ガエル記

散策

『ラーヤと龍の王国』ドン・ホール /カルロス・ロペス・エストラーダ

これは観てよかったあああ。

東洋系ビジュアルに「どーせ」という偏見を持ってしまいついうっかり見逃してしまうところでした。

 

前回の『塔の上のラプンツェル』に抱いた残念感を本作ではすっかり払拭してくれました。

 

ネタバレしますのでご注意を。

 

 

 

ほんとうにもうディズニープリンセスという言葉は「戦う王女」という意味になってしまったようですね。

それでいて本作のテーマはあくまでも「幸福は戦争ではなく平和を求める心から生まれる」というものです。

今回もディズニー+から観たくなるものを少しずつつまみ観したのですがつまらないかバイオレンスかでかなりへこみました。

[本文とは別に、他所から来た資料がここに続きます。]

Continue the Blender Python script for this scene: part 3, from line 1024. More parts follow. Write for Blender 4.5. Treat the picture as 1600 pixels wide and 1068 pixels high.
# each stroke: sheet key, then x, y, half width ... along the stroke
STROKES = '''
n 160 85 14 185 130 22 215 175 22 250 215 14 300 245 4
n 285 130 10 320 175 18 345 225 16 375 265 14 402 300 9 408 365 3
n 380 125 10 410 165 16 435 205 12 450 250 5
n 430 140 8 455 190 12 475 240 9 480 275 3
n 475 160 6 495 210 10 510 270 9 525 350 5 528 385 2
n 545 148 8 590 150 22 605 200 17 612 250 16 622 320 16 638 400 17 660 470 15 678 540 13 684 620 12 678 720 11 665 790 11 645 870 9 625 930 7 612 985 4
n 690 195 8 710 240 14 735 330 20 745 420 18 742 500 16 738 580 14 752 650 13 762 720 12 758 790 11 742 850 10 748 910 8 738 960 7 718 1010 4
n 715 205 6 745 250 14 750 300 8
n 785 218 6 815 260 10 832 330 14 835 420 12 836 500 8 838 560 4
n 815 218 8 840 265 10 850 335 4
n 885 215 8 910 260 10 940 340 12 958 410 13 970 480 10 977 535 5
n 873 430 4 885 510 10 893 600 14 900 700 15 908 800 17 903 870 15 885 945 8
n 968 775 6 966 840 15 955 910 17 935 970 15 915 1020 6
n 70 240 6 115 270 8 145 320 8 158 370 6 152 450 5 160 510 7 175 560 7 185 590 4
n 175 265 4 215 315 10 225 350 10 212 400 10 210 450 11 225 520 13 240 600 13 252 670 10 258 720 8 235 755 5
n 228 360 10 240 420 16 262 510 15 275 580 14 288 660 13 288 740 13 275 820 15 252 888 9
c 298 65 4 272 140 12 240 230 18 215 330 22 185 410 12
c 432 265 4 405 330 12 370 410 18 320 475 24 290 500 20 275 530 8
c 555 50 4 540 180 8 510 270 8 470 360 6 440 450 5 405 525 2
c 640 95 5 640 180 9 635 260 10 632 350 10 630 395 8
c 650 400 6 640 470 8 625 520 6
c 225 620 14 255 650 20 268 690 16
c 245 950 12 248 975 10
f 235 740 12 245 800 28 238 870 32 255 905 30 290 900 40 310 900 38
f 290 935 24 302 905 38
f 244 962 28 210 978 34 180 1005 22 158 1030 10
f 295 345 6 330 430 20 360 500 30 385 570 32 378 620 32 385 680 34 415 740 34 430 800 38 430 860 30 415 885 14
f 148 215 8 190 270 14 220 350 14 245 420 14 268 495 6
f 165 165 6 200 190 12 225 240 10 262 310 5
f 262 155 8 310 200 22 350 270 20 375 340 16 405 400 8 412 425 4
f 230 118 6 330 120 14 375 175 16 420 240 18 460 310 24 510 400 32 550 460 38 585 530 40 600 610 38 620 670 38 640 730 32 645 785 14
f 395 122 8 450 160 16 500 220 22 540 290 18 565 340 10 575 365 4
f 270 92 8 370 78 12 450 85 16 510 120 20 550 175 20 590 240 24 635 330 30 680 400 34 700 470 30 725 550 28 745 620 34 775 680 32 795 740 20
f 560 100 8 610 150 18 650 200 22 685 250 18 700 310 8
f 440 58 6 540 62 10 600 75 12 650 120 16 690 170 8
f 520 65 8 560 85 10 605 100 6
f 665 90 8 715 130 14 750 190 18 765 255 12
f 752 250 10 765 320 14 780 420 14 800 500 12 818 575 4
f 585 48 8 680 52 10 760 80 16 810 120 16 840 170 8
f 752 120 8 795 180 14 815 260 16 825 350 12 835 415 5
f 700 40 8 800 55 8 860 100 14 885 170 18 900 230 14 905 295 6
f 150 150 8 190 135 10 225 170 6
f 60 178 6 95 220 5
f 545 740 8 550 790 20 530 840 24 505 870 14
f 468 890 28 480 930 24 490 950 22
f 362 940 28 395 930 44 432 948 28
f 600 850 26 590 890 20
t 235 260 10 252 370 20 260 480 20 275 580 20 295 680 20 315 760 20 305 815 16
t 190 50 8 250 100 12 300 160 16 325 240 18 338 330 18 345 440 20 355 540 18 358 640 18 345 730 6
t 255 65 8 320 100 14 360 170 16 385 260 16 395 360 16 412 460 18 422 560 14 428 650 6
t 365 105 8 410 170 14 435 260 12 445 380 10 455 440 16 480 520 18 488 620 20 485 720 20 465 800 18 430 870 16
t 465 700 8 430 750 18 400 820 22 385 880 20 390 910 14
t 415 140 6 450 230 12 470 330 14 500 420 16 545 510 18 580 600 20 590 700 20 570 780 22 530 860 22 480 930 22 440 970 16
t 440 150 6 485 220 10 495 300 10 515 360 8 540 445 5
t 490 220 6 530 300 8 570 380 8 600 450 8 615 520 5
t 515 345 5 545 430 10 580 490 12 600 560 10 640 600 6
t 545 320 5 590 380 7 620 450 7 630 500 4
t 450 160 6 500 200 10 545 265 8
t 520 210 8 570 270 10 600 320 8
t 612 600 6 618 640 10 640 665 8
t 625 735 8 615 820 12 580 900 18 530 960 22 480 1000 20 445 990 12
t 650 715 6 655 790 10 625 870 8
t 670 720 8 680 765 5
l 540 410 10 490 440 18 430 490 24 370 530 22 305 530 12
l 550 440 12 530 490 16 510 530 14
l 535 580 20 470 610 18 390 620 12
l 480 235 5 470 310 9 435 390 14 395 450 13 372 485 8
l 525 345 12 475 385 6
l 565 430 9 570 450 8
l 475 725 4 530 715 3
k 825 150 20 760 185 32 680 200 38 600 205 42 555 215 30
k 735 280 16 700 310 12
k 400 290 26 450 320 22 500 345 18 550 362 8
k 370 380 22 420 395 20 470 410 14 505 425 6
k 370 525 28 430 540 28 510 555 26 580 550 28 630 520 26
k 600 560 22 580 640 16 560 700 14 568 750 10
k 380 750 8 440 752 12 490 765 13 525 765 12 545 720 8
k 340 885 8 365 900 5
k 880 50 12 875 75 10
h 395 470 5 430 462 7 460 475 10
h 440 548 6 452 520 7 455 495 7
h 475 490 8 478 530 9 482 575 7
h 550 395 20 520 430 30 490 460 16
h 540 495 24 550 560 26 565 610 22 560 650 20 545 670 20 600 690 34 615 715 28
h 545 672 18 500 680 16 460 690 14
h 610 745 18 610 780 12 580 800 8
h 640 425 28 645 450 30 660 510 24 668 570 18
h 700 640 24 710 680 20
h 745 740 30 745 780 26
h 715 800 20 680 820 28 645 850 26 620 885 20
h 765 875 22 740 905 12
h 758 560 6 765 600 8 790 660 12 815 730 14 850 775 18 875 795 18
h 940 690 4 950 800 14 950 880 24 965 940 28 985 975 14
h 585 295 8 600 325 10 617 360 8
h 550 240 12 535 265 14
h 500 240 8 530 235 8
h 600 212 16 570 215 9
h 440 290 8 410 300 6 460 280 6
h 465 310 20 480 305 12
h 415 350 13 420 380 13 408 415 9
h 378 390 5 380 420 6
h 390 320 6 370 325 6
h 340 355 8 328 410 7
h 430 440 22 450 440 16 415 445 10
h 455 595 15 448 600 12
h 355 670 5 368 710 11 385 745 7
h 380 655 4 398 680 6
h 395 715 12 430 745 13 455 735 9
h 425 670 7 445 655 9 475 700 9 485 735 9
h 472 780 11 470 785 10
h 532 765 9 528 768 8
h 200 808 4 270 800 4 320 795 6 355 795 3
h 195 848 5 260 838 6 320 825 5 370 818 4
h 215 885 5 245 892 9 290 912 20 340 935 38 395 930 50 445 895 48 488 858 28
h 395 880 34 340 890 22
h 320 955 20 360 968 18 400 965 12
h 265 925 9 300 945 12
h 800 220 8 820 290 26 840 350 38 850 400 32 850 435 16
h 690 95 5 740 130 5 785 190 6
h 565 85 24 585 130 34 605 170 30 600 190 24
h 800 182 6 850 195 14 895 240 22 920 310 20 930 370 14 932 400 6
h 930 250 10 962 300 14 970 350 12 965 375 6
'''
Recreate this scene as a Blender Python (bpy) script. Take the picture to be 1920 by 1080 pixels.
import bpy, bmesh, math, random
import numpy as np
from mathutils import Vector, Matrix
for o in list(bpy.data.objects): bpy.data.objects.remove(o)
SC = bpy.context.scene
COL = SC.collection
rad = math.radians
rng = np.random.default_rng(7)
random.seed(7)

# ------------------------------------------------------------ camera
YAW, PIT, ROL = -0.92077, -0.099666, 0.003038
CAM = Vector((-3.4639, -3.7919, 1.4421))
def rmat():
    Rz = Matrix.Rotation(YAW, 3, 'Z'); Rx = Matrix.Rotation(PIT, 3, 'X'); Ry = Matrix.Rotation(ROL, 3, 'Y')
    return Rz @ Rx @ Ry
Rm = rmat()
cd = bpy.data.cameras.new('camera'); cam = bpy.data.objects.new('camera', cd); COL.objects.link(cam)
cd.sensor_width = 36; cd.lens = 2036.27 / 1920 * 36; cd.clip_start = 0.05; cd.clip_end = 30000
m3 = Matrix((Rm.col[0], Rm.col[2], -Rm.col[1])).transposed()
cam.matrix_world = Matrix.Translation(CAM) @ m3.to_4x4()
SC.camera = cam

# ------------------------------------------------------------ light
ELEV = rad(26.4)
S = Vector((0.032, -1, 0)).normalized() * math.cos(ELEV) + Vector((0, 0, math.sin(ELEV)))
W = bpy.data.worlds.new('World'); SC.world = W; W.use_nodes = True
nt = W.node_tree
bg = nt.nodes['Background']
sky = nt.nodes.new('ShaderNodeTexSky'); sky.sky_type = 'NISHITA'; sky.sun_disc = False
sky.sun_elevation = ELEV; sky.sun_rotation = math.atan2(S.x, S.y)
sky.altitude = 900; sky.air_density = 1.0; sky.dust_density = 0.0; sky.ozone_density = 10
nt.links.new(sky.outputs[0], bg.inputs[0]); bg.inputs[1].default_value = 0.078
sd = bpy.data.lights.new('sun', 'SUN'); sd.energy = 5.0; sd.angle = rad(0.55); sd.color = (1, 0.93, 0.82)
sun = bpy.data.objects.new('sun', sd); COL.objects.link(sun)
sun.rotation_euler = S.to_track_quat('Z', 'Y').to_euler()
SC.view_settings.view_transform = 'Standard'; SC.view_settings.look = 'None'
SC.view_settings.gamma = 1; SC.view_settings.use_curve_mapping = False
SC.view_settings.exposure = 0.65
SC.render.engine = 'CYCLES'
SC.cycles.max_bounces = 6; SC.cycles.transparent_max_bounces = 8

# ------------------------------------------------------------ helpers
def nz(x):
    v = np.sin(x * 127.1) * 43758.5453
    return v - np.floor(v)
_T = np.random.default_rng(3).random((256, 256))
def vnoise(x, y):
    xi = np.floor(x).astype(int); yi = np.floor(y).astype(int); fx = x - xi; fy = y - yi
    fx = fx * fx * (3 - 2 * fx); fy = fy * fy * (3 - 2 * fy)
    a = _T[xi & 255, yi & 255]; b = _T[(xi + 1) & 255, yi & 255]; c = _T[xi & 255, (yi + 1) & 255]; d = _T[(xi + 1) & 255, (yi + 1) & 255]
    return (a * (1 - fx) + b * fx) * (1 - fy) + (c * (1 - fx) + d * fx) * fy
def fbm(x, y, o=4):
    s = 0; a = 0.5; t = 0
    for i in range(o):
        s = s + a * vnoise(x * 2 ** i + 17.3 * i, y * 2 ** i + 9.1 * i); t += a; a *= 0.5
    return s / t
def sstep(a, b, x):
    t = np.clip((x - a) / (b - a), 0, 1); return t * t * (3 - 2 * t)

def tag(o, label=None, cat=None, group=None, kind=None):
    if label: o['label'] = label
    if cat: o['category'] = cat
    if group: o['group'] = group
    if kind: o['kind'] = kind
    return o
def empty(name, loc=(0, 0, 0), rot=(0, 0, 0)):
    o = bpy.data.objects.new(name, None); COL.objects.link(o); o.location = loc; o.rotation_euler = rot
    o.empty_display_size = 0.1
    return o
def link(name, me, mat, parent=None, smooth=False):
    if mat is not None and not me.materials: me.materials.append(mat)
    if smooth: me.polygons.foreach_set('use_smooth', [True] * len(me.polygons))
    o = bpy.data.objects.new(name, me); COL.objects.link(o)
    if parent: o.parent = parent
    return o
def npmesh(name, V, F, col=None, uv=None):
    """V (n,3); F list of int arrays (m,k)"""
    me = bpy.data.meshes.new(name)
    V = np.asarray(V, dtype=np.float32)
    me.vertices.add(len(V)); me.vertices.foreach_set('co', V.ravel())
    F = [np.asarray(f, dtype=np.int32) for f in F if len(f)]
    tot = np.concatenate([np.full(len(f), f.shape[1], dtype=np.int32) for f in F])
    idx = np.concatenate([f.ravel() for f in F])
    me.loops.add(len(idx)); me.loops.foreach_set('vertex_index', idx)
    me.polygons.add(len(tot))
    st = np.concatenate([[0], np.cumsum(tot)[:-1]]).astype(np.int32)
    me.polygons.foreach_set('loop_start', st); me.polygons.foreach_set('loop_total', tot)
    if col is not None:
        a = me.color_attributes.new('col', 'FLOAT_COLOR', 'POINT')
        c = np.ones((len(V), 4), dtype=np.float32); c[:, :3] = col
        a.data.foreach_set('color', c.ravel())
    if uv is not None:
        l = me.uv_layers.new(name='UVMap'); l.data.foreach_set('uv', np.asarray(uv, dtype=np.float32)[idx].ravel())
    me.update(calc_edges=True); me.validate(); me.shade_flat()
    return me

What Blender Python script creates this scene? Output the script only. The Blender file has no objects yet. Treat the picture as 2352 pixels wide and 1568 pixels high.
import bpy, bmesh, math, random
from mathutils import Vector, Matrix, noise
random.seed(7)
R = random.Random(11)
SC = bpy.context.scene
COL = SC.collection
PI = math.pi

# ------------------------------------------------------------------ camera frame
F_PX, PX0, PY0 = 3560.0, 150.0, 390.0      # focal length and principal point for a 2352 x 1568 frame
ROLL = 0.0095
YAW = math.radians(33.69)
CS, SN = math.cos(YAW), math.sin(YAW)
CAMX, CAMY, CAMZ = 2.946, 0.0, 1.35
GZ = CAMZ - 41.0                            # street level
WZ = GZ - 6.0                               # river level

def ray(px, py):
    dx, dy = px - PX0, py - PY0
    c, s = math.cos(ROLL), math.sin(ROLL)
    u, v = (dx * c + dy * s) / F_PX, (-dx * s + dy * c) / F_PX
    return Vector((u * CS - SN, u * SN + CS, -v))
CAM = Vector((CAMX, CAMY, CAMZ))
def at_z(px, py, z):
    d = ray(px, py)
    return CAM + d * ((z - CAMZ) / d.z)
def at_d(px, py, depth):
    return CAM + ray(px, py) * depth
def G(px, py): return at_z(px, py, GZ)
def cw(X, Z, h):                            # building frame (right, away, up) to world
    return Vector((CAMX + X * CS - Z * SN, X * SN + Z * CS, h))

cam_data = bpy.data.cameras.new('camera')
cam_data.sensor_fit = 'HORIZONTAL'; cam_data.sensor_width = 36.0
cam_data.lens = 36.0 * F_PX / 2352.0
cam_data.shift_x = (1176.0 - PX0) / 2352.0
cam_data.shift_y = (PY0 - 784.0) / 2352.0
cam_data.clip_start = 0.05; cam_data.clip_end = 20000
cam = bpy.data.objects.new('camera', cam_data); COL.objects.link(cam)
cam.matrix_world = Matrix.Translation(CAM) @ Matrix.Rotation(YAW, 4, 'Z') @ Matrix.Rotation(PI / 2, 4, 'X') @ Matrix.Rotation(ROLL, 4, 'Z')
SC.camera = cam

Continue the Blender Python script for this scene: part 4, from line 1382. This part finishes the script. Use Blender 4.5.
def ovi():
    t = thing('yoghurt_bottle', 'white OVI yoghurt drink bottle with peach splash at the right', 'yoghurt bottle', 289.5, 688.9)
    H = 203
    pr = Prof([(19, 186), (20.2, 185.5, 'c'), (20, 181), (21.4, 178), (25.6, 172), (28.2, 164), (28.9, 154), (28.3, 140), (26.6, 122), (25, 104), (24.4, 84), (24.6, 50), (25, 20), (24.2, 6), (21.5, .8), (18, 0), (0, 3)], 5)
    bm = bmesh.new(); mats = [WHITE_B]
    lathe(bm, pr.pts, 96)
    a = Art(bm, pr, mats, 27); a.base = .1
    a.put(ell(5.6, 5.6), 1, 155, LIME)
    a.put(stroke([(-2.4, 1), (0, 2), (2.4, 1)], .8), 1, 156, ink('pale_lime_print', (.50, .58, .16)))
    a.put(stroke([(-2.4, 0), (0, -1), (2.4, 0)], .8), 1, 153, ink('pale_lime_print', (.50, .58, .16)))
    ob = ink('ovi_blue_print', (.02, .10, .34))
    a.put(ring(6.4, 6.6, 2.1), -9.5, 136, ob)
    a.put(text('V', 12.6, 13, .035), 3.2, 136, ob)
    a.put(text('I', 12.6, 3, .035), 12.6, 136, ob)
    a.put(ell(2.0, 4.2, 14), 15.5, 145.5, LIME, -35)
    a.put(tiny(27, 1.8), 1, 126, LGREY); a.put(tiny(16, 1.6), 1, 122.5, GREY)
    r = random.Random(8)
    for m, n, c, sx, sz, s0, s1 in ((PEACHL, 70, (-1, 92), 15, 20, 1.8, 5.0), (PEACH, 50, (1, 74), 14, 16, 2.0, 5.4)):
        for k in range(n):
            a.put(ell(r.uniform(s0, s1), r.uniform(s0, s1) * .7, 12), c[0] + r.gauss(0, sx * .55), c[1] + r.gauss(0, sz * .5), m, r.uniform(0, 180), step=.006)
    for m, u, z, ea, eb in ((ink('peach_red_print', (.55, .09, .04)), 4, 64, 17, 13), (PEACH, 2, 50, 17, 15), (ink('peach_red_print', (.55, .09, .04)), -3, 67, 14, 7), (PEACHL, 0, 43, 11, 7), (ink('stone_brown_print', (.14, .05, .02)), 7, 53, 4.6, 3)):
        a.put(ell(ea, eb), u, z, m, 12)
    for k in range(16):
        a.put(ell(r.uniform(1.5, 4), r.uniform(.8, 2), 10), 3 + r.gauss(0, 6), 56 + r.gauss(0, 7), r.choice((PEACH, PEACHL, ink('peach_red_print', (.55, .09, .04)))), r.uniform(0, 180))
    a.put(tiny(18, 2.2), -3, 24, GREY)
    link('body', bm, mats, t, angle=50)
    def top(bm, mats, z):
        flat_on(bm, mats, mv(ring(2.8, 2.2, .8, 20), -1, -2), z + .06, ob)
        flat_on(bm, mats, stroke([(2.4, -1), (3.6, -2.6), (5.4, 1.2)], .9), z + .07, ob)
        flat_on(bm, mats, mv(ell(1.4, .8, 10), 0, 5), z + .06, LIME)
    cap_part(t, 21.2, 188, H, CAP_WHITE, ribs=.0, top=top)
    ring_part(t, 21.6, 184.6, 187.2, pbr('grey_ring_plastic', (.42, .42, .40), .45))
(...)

先にも書いたように本作の東洋系ビジュアルで疑いを持ってしまったのですが観ていけばそんな偏見は馬鹿々々しいと解りました。

 

なんといってもヒロイン・ラーヤのかっこよさ。ティクティクの可愛さに参りました。

シスーのおばさん的キャラも面白いです。

敵役が王子ではなく同じく王女だというのもよかった。

舞台が中国や日本ではなく東南アジア諸国なので暖かくて水が豊富な感じが心地よいです。開放感がありますね。

 

ラプンツェルと同じ18歳の娘というキャラクターであるラーヤ。

ラプンツェルストーリーは明らかに「性愛」を求めて外へ出たいと願う若い女性が題材です。それはもちろん当たり前のことであって悪いわけではないのですが昔ばなしにこだわった展開になるので彼女は正直性愛のことしか考えていないのをディズニーアニメとしては何とかごまかして綺麗にまとめなければならなくなります。

これ以上ないほどにセクシーハンサムに出会ってそのまま恋に落ちて邪魔者である、義理とはいえ母親を殺す、というかなり恐ろしい物語をいわば「毒親裁き」として正当化してしまいます。

 

ラーヤの物語は逆に性愛がまったく語られません。それは彼女が世界を平和にするという父親の意志を受け継ぎそのことだけしか考えられなくなっているからでもありますがもちろんアニメのプリンセスの歴史として『ラプンツェル』のカウンターパンチとして必要だからです。

ディズニープリンセスの形はこれからもどうあるべきか、常に考えられていくのでしょうね。